BEIJING — With China’s new leadership pledging to toughen up on corruption, luxury brands that have been thriving in this country — often thanks to the massive gray market in currying official favor with expensive gifts — may be in for a bit of a slowdown.

This story first appeared in the January 24, 2013 issue of WWD. Subscribe Today.

Since Xi Jinping was anointed head of the Chinese Communist Party in November, paving his path to the presidency in March, Xi and others have sent a series of signals that they intend to clamp down on corruption, the systemic and unavoidable facet of China’s economic model. In the past week, two key points were revealed. First, Xi himself spoke openly of the need to punish corrupt officials, everyone from “flies” to “tigers,” a metaphorical reference to going after top government leaders who are corrupt as well as the lowly ones often used to make a point.

“We must uphold the fighting of tigers and flies at the same time, resolutely investigating law-breaking cases of leading officials and also earnestly resolving the unhealthy tendencies and corruption problems which happen all around people,” Xi said, in comments reported Tuesday by the official Xinhua news agency.

Chinese media have reported for several months that there has been a slowdown in luxury sales on the heels of hints that the new leadership might strengthen its anticorruption efforts. Caixin, an investigative business journal, reported last year that several high-end brands had already reported slowed growth in China, owing to signals that corruption might be curbed. In October, Bain & Co. predicted a further slowdown in luxury sales in China in 2013 with some brands already showing signs of strain.

On Monday, Compagnie Financière Richemont SA confirmed the speculation, reporting that its Asia-Pacific sales in the third quarter were flat compared with a year ago as a result of lower wholesale orders for watches and a later start to the Chinese New Year this year than in 2012.

Starting last summer, the country’s ruling State Council issued orders curbing local governments’ spending on trips abroad, vehicles and other high-ticket items. Observers have said the government crackdown on “bling” has resulted in less gift-giving to government officials, with watches one of the favorite gifts to give. The edict was aimed at reining in what has become a very public sore spot for China’s government. The latest indications from Xi are that the push against official corruption won’t stop at local governments.

Xi’s comments this week came just a few days after China’s surprising revelation of the country’s income gap, releasing its own measure of the Gini coefficient — a global gauge of income inequality that China has not published since 2005. While there remains widespread skepticism about the figure and the fact that China’s National Bureau of Statistics said the wealth gap has narrowed of late, that the statistics bureau chose to release its data after so many years of silence on a volatile issue was seen as significant by economists and other China experts.

The official numbers released by the statistics bureau put China’s Gini coefficient at 0.474, slightly down from last year, which would place China roughly on par with the U.S. By comparison, some earlier estimates placed it as high as 0.6, which is a much steeper scale of inequality and could undermine China’s careful efforts to maintain social stability amid rapid economic and personal wealth growth.

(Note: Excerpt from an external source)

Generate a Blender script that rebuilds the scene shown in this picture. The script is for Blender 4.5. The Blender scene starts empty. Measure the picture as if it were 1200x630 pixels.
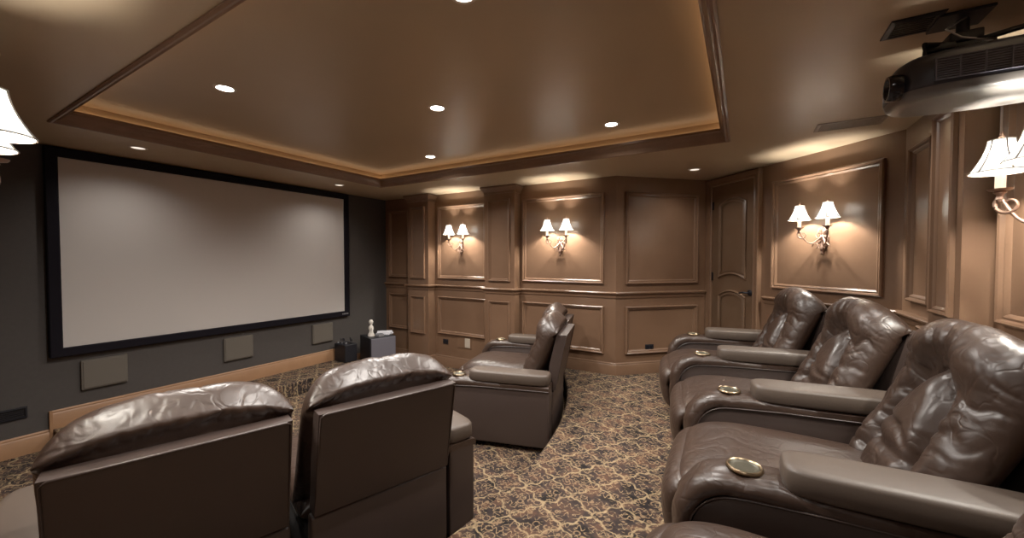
import bpy, bmesh, math, random
from math import sin, cos, pi, radians, sqrt, exp
from mathutils import Vector, Matrix, noise
random.seed(4)
COL = bpy.context.scene.collection
CZ = 1.68                      # camera height above the lower floor
UP = 0.26                      # raised floor
CEIL = CZ + 1.0
TRAY = CZ + 1.16

# ------------------------------------------------------------------ materials
def mat(name, base, rough=0.5, metallic=0.0, spec=0.5, emit=None, estr=0.0, bump=None, vary=None, coat=0.0, sheen=0.0):
    m = bpy.data.materials.new(name); m.use_nodes = True
    nt = m.node_tree; b = nt.nodes['Principled BSDF']
    b.inputs['Base Color'].default_value = (*base, 1); b.inputs['Roughness'].default_value = rough
    b.inputs['Metallic'].default_value = metallic; b.inputs['Specular IOR Level'].default_value = spec
    if coat: b.inputs['Coat Weight'].default_value = coat; b.inputs['Coat Roughness'].default_value = 0.35
    if emit: b.inputs['Emission Color'].default_value = (*emit, 1); b.inputs['Emission Strength'].default_value = estr
    tc = nt.nodes.new('ShaderNodeTexCoord')
    if vary:
        sc_, amt, second = vary
        n = nt.nodes.new('ShaderNodeTexNoise'); n.inputs['Scale'].default_value = sc_; n.inputs['Detail'].default_value = 6
        nt.links.new(tc.outputs['Object'], n.inputs['Vector'])
        r = nt.nodes.new('ShaderNodeMapRange'); r.inputs[1].default_value = .35; r.inputs[2].default_value = .65
        r.inputs[3].default_value = 0; r.inputs[4].default_value = amt
        nt.links.new(n.outputs['Fac'], r.inputs[0])
        mx = nt.nodes.new('ShaderNodeMix'); mx.data_type = 'RGBA'
        mx.inputs[6].default_value = (*base, 1); mx.inputs[7].default_value = (*second, 1)
        nt.links.new(r.outputs[0], mx.inputs[0]); nt.links.new(mx.outputs[2], b.inputs['Base Color'])
    if bump:
        prev = None
        for bb_ in bump:
            sc_, dist, st = bb_[:3]
            n = nt.nodes.new('ShaderNodeTexNoise'); n.inputs['Scale'].default_value = sc_; n.inputs['Detail'].default_value = 4
            if len(bb_) > 3:                                   # creased hide: ridged noise
                n.inputs['Distortion'].default_value = .5; n.inputs['Detail'].default_value = 1.5
            nt.links.new(tc.outputs['Object'], n.inputs['Vector'])
            bp = nt.nodes.new('ShaderNodeBump'); bp.inputs['Distance'].default_value = dist; bp.inputs['Strength'].default_value = st
            hs = n.outputs['Fac']
            if len(bb_) > 3:
                a1 = nt.nodes.new('ShaderNodeMath'); a1.operation = 'SUBTRACT'; nt.links.new(hs, a1.inputs[0]); a1.inputs[1].default_value = .5
                a2 = nt.nodes.new('ShaderNodeMath'); a2.operation = 'ABSOLUTE'; nt.links.new(a1.outputs[0], a2.inputs[0])
                a3 = nt.nodes.new('ShaderNodeMapRange'); a3.interpolation_type = 'SMOOTHSTEP'; nt.links.new(a2.outputs[0], a3.inputs[0]); a3.inputs[1].default_value = 0; a3.inputs[2].default_value = .07
                hs = a3.outputs[0]
            nt.links.new(hs, bp.inputs['Height'])
            if prev: nt.links.new(prev.outputs[0], bp.inputs['Normal'])
            prev = bp
        nt.links.new(prev.outputs[0], b.inputs['Normal'])
    return m

M = {}
M['wall'] = mat('brown_panelling', (.165, .093, .055), .30, spec=.6, vary=(3.0, .6, (.130, .071, .041)), bump=[(60, .0008, .35)])
M['door'] = mat('door_wood', (.125, .075, .045), .34, vary=(6.0, .6, (.105, .056, .030)), bump=[(60, .0006, .3)])
M['ceil'] = mat('ceiling_paint', (.42, .318, .208), .36, spec=.6, vary=(1.2, .5, (.37, .275, .178)), bump=[(25, .001, .25)])
M['soffit'] = M['ceil']
M['mould'] = mat('crown_wood', (.19, .115, .072), .35, vary=(5, .5, (.14, .08, .05)))
M['screenwall'] = mat('charcoal_wall', (.050, .043, .039), .8, vary=(30, .5, (.042, .036, .033)), bump=[(150, .001, .3)])
M['wood'] = mat('baseboard_wood', (.30, .16, .08), .45, vary=(8, .5, (.24, .125, .062)))
M['screen'] = mat('screen_fabric', (.46, .425, .40), .85)
M['black'] = mat('black_plastic', (.010, .010, .013), .45, spec=.3)
M['velvet'] = mat('black_frame', (.006, .005, .008), .8, spec=.12)
M['gloss'] = mat('black_gloss', (.01, .01, .013), .12)
M['speaker'] = mat('speaker_cloth', (.10, .085, .068), .75, bump=[(250, .001, .4)])
M['leather'] = mat('dark_brown_leather', (.043, .0245, .017), .37, spec=.55, vary=(4, .6, (.028, .016, .011)), bump=[(4.5, .005, .32, 1), (11, .003, .30, 1), (30, .002, .2), (420, .0006, .35)], coat=.08)
M['hide'] = mat('smooth_brown_leather', (.047, .032, .027), .40, spec=.5, vary=(3, .5, (.040, .026, .022)), bump=[(380, .0006, .4)])
M['padtop'] = mat('arm_pad_leather', (.082, .060, .046), .48, spec=.45, vary=(3, .5, (.066, .048, .037)), bump=[(330, .0007, .5)])
M['dark'] = mat('dark_underside', (.012, .010, .010), .8)
M['gold'] = mat('brass_ring', (.36, .27, .17), .28, metallic=1)
M['cup'] = mat('cup_shaded_inside', (.07, .065, .045), .4, metallic=.5)  # shade of a deep cup put into the dark colour of a flat disc
M['bronze'] = mat('antique_bronze', (.19, .105, .07), .42, metallic=.6, bump=[(60, .003, .5)], vary=(20, .8, (.26, .17, .13)))
M['candle'] = mat('candle_sleeve', (.75, .70, .56), .5, emit=(1, .9, .7), estr=.15)
M['led'] = mat('led_strip', (1, .8, .6), .5, emit=(1, .62, .33), estr=3.0)
M['lamp'] = mat('lamp_disc', (1, 1, 1), .5, emit=(1, .96, .9), estr=22)
M['lampdim'] = mat('lamp_disc_dim', (.8, .7, .6), .5, emit=(1, .88, .75), estr=.75)
M['ring'] = mat('trim_ring_white', (.62, .55, .48), .4)
M['ventp'] = mat('vent_paint', (.20, .15, .11), .45)
M['grey'] = mat('grey_cabinet', (.10, .095, .115), .5)
M['white'] = mat('white_ceramic', (.62, .58, .52), .4)
M['paper'] = mat('white_paper', (.62, .62, .66), .6)
M['almond'] = mat('almond_plate', (.45, .38, .30), .5)
M['rib'] = mat('shade_rib', (.20, .16, .12), .6)
M['silver'] = mat('silver_plastic', (.35, .35, .37), .3, metallic=.6)
M['projtop'] = mat('projector_shell', (.026, .026, .034), .38)
M['grille'] = mat('grille_bars', (.11, .11, .14), .4)
M['projbot'] = mat('projector_underside', (.10, .09, .082), .30, spec=.6)

def shade_mat():
    m = bpy.data.materials.new('shade_fabric'); m.use_nodes = True
    nt = m.node_tree; nt.nodes.clear()
    out = nt.nodes.new('ShaderNodeOutputMaterial'); add = nt.nodes.new('ShaderNodeAddShader')
    mix = nt.nodes.new('ShaderNodeMixShader'); mix.inputs[0].default_value = .35
    d = nt.nodes.new('ShaderNodeBsdfDiffuse'); d.inputs[0].default_value = (.55, .54, .50, 1)
    t = nt.nodes.new('ShaderNodeBsdfTranslucent'); t.inputs[0].default_value = (.065, .068, .066, 1)
    e = nt.nodes.new('ShaderNodeEmission'); e.inputs[0].default_value = (.95, 1, .97, 1); e.inputs[1].default_value = .36
    nt.links.new(d.outputs[0], mix.inputs[1]); nt.links.new(t.outputs[0], mix.inputs[2])
    nt.links.new(mix.outputs[0], add.inputs[0]); nt.links.new(e.outputs[0], add.inputs[1]); nt.links.new(add.outputs[0], out.inputs[0])
    return m
M['shade'] = shade_mat()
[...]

Patrick Chovanec, an associate professor at Tsinghua University’s management and economics school in Beijing, said he believes the more troubling issue for China is not the income gap, but rather an “inequality of privilege.” Many Chinese people at the bottom of the income gap are less concerned with the chasm than they are with the concept that the very wealthiest people in society have amassed fortunes based on family relations, personal relationships and government positions.

“There’s a sense that there are people who live according to a different set of rules, that power begets wealth and wealth begets power — that is what bothers people,” Chovanec said.

Dai Jianzhong, a labor relations expert at the Beijing Academy of Social Sciences, said the bottom rungs of the income data in China are populated with the country’s internal migrant workers, the people who work low-end jobs that build up the economy, but rarely share in the massive profits.

Dai said income and household registration status have created what he considers a new social class system in China, similar to ethnicity. Discontent among ethnic minorities is a lesser threat than that among the economically disenfranchised.

“It is because people have a different cultural identification [through their economic status],” said Dai. “I think these conflicts will cause tension within society.”